> _Requirements_
Output the lines that follow exactly as they are.

> _Data excerpt_
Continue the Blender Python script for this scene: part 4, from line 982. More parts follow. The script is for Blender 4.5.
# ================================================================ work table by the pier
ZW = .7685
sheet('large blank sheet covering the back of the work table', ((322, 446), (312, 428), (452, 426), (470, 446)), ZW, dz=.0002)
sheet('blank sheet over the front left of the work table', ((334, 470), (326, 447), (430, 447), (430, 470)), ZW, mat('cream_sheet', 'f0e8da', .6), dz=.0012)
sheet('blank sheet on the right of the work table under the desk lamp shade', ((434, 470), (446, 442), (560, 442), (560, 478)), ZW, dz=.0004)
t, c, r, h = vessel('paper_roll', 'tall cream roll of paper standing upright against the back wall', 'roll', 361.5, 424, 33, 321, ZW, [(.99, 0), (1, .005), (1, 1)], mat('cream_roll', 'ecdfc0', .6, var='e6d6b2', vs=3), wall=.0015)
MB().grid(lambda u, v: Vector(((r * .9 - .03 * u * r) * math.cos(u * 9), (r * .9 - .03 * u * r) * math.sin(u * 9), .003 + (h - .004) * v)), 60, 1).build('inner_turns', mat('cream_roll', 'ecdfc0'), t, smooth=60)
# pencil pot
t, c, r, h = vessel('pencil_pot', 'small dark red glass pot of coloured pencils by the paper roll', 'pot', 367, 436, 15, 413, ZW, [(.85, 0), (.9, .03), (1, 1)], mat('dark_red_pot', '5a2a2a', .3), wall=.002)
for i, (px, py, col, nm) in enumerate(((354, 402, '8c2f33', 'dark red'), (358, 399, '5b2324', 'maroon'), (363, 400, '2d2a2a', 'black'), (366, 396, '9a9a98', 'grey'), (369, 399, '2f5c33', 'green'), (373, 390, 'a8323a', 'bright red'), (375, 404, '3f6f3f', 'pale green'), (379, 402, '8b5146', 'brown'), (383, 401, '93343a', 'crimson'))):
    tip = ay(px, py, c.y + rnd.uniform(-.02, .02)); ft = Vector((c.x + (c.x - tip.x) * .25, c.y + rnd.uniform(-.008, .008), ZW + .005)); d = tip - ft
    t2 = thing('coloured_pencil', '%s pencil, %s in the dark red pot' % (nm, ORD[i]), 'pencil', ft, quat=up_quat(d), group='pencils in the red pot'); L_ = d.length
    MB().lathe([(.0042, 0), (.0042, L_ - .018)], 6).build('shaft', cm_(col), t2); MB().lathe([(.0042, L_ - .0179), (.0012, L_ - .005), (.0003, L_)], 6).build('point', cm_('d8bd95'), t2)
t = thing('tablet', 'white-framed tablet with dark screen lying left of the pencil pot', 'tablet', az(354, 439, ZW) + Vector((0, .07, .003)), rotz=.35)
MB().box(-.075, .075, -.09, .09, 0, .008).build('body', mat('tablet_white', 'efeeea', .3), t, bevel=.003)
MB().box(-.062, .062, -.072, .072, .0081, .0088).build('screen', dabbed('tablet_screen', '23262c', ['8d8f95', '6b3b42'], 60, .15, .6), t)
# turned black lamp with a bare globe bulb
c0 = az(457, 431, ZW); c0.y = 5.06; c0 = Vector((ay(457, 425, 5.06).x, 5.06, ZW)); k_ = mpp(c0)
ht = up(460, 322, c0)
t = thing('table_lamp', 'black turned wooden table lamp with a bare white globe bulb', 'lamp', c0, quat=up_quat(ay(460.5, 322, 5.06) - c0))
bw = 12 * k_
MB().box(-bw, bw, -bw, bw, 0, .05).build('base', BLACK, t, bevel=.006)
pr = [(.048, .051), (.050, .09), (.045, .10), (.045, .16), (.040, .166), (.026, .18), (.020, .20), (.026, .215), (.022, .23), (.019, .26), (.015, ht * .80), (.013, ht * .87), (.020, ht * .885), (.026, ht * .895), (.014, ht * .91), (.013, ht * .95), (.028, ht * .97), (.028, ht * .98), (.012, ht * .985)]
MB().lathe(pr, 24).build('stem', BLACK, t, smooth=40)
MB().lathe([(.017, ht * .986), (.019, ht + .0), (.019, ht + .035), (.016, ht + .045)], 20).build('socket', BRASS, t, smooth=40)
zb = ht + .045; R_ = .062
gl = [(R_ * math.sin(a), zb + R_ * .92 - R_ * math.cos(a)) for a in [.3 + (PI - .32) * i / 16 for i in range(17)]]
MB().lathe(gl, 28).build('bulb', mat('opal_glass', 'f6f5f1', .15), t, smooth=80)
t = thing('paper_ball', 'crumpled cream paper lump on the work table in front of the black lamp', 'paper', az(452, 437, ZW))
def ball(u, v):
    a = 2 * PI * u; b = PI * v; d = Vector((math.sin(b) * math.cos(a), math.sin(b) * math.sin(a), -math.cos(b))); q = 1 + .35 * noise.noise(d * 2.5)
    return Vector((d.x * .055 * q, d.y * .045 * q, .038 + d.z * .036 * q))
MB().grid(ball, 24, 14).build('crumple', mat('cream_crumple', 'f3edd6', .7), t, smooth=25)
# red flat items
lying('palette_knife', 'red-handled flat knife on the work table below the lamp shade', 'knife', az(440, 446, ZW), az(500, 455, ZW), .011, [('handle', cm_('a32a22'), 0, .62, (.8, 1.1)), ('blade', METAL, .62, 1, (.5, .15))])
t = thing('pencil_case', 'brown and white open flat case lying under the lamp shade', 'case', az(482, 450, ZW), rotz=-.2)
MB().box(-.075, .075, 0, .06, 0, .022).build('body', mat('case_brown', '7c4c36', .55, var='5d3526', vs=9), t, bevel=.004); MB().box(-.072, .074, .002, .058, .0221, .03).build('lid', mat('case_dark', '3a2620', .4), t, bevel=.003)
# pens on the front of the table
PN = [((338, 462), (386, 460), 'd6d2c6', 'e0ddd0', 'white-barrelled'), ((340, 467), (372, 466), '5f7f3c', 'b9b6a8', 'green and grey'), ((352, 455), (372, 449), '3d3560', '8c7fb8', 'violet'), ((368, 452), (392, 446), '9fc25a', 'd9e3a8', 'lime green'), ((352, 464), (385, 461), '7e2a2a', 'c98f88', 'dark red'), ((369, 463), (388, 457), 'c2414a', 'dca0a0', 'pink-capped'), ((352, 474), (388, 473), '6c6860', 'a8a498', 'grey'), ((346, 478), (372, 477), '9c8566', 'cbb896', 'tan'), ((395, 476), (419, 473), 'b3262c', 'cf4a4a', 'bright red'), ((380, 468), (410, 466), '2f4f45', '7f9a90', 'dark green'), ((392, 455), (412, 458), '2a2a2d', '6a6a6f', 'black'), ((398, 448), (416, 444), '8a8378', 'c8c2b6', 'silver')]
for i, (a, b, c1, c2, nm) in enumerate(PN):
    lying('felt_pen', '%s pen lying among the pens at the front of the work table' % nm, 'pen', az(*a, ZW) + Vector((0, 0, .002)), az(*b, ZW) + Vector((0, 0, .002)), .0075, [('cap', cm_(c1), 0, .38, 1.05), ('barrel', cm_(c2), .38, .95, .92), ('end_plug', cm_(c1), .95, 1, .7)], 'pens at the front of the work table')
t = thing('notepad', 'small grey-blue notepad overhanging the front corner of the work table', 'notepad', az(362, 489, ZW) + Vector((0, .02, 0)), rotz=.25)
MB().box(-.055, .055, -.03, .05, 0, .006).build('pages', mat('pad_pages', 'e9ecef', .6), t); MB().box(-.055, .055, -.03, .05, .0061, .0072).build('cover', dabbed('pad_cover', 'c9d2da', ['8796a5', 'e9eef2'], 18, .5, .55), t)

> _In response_
Continue the Blender Python script for this scene: part 4, from line 982. More parts follow. The script is for Blender 4.5.
# ================================================================ work table by the pier
ZW = .7685
sheet('large blank sheet covering the back of the work table', ((322, 446), (312, 428), (452, 426), (470, 446)), ZW, dz=.0002)
sheet('blank sheet over the front left of the work table', ((334, 470), (326, 447), (430, 447), (430, 470)), ZW, mat('cream_sheet', 'f0e8da', .6), dz=.0012)
sheet('blank sheet on the right of the work table under the desk lamp shade', ((434, 470), (446, 442), (560, 442), (560, 478)), ZW, dz=.0004)
t, c, r, h = vessel('paper_roll', 'tall cream roll of paper standing upright against the back wall', 'roll', 361.5, 424, 33, 321, ZW, [(.99, 0), (1, .005), (1, 1)], mat('cream_roll', 'ecdfc0', .6, var='e6d6b2', vs=3), wall=.0015)
MB().grid(lambda u, v: Vector(((r * .9 - .03 * u * r) * math.cos(u * 9), (r * .9 - .03 * u * r) * math.sin(u * 9), .003 + (h - .004) * v)), 60, 1).build('inner_turns', mat('cream_roll', 'ecdfc0'), t, smooth=60)
# pencil pot
t, c, r, h = vessel('pencil_pot', 'small dark red glass pot of coloured pencils by the paper roll', 'pot', 367, 436, 15, 413, ZW, [(.85, 0), (.9, .03), (1, 1)], mat('dark_red_pot', '5a2a2a', .3), wall=.002)
for i, (px, py, col, nm) in enumerate(((354, 402, '8c2f33', 'dark red'), (358, 399, '5b2324', 'maroon'), (363, 400, '2d2a2a', 'black'), (366, 396, '9a9a98', 'grey'), (369, 399, '2f5c33', 'green'), (373, 390, 'a8323a', 'bright red'), (375, 404, '3f6f3f', 'pale green'), (379, 402, '8b5146', 'brown'), (383, 401, '93343a', 'crimson'))):
    tip = ay(px, py, c.y + rnd.uniform(-.02, .02)); ft = Vector((c.x + (c.x - tip.x) * .25, c.y + rnd.uniform(-.008, .008), ZW + .005)); d = tip - ft
    t2 = thing('coloured_pencil', '%s pencil, %s in the dark red pot' % (nm, ORD[i]), 'pencil', ft, quat=up_quat(d), group='pencils in the red pot'); L_ = d.length
    MB().lathe([(.0042, 0), (.0042, L_ - .018)], 6).build('shaft', cm_(col), t2); MB().lathe([(.0042, L_ - .0179), (.0012, L_ - .005), (.0003, L_)], 6).build('point', cm_('d8bd95'), t2)
t = thing('tablet', 'white-framed tablet with dark screen lying left of the pencil pot', 'tablet', az(354, 439, ZW) + Vector((0, .07, .003)), rotz=.35)
MB().box(-.075, .075, -.09, .09, 0, .008).build('body', mat('tablet_white', 'efeeea', .3), t, bevel=.003)
MB().box(-.062, .062, -.072, .072, .0081, .0088).build('screen', dabbed('tablet_screen', '23262c', ['8d8f95', '6b3b42'], 60, .15, .6), t)
# turned black lamp with a bare globe bulb
c0 = az(457, 431, ZW); c0.y = 5.06; c0 = Vector((ay(457, 425, 5.06).x, 5.06, ZW)); k_ = mpp(c0)
ht = up(460, 322, c0)
t = thing('table_lamp', 'black turned wooden table lamp with a bare white globe bulb', 'lamp', c0, quat=up_quat(ay(460.5, 322, 5.06) - c0))
bw = 12 * k_
MB().box(-bw, bw, -bw, bw, 0, .05).build('base', BLACK, t, bevel=.006)
pr = [(.048, .051), (.050, .09), (.045, .10), (.045, .16), (.040, .166), (.026, .18), (.020, .20), (.026, .215), (.022, .23), (.019, .26), (.015, ht * .80), (.013, ht * .87), (.020, ht * .885), (.026, ht * .895), (.014, ht * .91), (.013, ht * .95), (.028, ht * .97), (.028, ht * .98), (.012, ht * .985)]
MB().lathe(pr, 24).build('stem', BLACK, t, smooth=40)
MB().lathe([(.017, ht * .986), (.019, ht + .0), (.019, ht + .035), (.016, ht + .045)], 20).build('socket', BRASS, t, smooth=40)
zb = ht + .045; R_ = .062
gl = [(R_ * math.sin(a), zb + R_ * .92 - R_ * math.cos(a)) for a in [.3 + (PI - .32) * i / 16 for i in range(17)]]
MB().lathe(gl, 28).build('bulb', mat('opal_glass', 'f6f5f1', .15), t, smooth=80)
t = thing('paper_ball', 'crumpled cream paper lump on the work table in front of the black lamp', 'paper', az(452, 437, ZW))
def ball(u, v):
    a = 2 * PI * u; b = PI * v; d = Vector((math.sin(b) * math.cos(a), math.sin(b) * math.sin(a), -math.cos(b))); q = 1 + .35 * noise.noise(d * 2.5)
    return Vector((d.x * .055 * q, d.y * .045 * q, .038 + d.z * .036 * q))
MB().grid(ball, 24, 14).build('crumple', mat('cream_crumple', 'f3edd6', .7), t, smooth=25)
# red flat items
lying('palette_knife', 'red-handled flat knife on the work table below the lamp shade', 'knife', az(440, 446, ZW), az(500, 455, ZW), .011, [('handle', cm_('a32a22'), 0, .62, (.8, 1.1)), ('blade', METAL, .62, 1, (.5, .15))])
t = thing('pencil_case', 'brown and white open flat case lying under the lamp shade', 'case', az(482, 450, ZW), rotz=-.2)
MB().box(-.075, .075, 0, .06, 0, .022).build('body', mat('case_brown', '7c4c36', .55, var='5d3526', vs=9), t, bevel=.004); MB().box(-.072, .074, .002, .058, .0221, .03).build('lid', mat('case_dark', '3a2620', .4), t, bevel=.003)
# pens on the front of the table
PN = [((338, 462), (386, 460), 'd6d2c6', 'e0ddd0', 'white-barrelled'), ((340, 467), (372, 466), '5f7f3c', 'b9b6a8', 'green and grey'), ((352, 455), (372, 449), '3d3560', '8c7fb8', 'violet'), ((368, 452), (392, 446), '9fc25a', 'd9e3a8', 'lime green'), ((352, 464), (385, 461), '7e2a2a', 'c98f88', 'dark red'), ((369, 463), (388, 457), 'c2414a', 'dca0a0', 'pink-capped'), ((352, 474), (388, 473), '6c6860', 'a8a498', 'grey'), ((346, 478), (372, 477), '9c8566', 'cbb896', 'tan'), ((395, 476), (419, 473), 'b3262c', 'cf4a4a', 'bright red'), ((380, 468), (410, 466), '2f4f45', '7f9a90', 'dark green'), ((392, 455), (412, 458), '2a2a2d', '6a6a6f', 'black'), ((398, 448), (416, 444), '8a8378', 'c8c2b6', 'silver')]
for i, (a, b, c1, c2, nm) in enumerate(PN):
    lying('felt_pen', '%s pen lying among the pens at the front of the work table' % nm, 'pen', az(*a, ZW) + Vector((0, 0, .002)), az(*b, ZW) + Vector((0, 0, .002)), .0075, [('cap', cm_(c1), 0, .38, 1.05), ('barrel', cm_(c2), .38, .95, .92), ('end_plug', cm_(c1), .95, 1, .7)], 'pens at the front of the work table')
t = thing('notepad', 'small grey-blue notepad overhanging the front corner of the work table', 'notepad', az(362, 489, ZW) + Vector((0, .02, 0)), rotz=.25)
MB().box(-.055, .055, -.03, .05, 0, .006).build('pages', mat('pad_pages', 'e9ecef', .6), t); MB().box(-.055, .055, -.03, .05, .0061, .0072).build('cover', dabbed('pad_cover', 'c9d2da', ['8796a5', 'e9eef2'], 18, .5, .55), t)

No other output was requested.